When I look around my mature married friends there is absolutely no correlation between the amount spent on a wedding and the longevity of the marriage or the quality of the relationship. Though on reflection there may be an inverse relationship!  In fact three of the longest married couples I know with solid relationships that have weathered the storms, eschewed the whole financial meltdown, shop-front, meringue dress, six tier monstrosity events completely. Is that possibly because they were always more focused on the relationship?
My uncle’s in-laws had the distinction a few years back at the ripe old ages of 106 – to have been (then) the longest married couple in Britain – marrying in their late teens. Obviously I did not attend the wedding but I’m pretty sure they managed without a chocolate fountain.
Leaving multi-million dollar celebrity circus weddings to one side (at least they can afford it I suppose and no one expects them to last) this mania for showcase nuptials feels suspiciously like national psychosis? We supposedly know that money doesn’t equate to love so what is going on here? Young people have to get into debt to get educated, to buy a house, even now to get employed as the trend for internships (unpaid work to you and me) seeps in along with zero hours contracts and other work inequities. But getting into debt to get hitched? What is that about?
Tack onto the other end of that scenario the idea of pre-nuptial agreements and doesn’t marriage become ultimately pointless? Pre-nups are legal in America and in their defence, have provided much media entertainment over time. Until now per-nups have been kept at bay here but are now being championed by some law firms.
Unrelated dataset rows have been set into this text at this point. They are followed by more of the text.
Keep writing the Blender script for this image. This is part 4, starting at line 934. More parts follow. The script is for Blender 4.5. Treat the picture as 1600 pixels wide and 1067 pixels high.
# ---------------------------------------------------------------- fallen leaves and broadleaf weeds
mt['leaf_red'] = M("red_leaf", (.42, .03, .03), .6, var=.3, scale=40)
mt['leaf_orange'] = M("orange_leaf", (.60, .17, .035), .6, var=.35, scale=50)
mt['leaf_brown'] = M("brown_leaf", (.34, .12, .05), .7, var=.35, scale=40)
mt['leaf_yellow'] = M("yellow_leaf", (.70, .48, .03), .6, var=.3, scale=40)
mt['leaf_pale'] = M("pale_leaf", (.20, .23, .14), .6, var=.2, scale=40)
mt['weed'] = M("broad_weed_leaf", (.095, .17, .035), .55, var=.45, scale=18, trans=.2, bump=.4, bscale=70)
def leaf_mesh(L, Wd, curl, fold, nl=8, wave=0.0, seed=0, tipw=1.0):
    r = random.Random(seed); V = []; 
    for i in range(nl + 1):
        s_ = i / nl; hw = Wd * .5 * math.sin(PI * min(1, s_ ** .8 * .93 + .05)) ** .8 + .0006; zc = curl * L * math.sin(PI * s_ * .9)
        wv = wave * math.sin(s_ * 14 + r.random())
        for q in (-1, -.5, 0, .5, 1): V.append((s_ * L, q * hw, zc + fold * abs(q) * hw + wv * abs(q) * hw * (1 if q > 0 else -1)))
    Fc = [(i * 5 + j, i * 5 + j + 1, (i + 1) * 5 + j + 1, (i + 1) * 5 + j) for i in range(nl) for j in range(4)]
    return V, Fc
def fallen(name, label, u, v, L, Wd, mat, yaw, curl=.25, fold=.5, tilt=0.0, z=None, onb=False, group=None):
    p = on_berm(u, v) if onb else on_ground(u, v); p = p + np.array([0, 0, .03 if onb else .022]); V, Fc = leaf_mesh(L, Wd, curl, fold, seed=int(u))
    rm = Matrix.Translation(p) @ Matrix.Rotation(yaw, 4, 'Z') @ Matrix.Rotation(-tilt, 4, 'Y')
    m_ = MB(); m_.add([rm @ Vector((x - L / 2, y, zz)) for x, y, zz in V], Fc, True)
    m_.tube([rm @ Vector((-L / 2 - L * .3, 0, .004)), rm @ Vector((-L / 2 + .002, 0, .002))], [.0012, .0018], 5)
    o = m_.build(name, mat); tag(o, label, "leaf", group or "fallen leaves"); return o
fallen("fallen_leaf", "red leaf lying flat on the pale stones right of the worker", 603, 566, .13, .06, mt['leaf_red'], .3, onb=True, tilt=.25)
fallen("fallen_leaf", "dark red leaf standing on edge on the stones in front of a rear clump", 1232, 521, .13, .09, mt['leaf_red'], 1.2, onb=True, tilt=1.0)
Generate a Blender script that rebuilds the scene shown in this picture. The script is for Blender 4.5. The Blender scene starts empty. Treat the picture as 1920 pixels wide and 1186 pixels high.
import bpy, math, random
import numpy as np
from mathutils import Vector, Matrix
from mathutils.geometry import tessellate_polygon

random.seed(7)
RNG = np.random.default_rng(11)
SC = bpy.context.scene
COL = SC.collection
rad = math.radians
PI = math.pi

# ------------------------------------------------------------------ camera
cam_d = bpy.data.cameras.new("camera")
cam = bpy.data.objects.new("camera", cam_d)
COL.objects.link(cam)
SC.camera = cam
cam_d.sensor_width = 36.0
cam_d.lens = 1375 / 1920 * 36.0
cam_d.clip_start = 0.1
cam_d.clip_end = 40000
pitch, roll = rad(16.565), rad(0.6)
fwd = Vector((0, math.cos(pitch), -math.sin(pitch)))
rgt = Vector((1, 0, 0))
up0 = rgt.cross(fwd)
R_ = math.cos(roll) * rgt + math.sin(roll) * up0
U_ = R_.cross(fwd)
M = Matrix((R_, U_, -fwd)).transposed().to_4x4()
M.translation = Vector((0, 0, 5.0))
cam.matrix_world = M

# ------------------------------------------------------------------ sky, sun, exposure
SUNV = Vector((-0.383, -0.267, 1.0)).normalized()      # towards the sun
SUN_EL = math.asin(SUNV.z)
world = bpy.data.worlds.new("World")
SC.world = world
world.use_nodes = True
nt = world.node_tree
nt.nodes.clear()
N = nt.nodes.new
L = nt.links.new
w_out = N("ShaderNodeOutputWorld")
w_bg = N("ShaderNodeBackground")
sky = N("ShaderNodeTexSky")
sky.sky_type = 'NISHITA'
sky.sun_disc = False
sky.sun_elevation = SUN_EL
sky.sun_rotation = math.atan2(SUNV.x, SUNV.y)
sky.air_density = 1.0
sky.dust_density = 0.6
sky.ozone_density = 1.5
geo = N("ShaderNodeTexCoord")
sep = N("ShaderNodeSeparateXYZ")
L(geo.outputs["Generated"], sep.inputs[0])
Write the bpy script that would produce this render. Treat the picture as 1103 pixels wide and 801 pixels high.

But if young people are saddled with the idea that they have to get hitched in a blaze of tat with birds of prey flying down the aisle with the rings and flesh spilling out of thousand pound frocks, champagne receptions and manor house settings so that there is nothing of the personality of the families involved but it’s simply a homogenous characterless modern magazine wedding – should pre-nups start with how to divide up the wedding-day debt?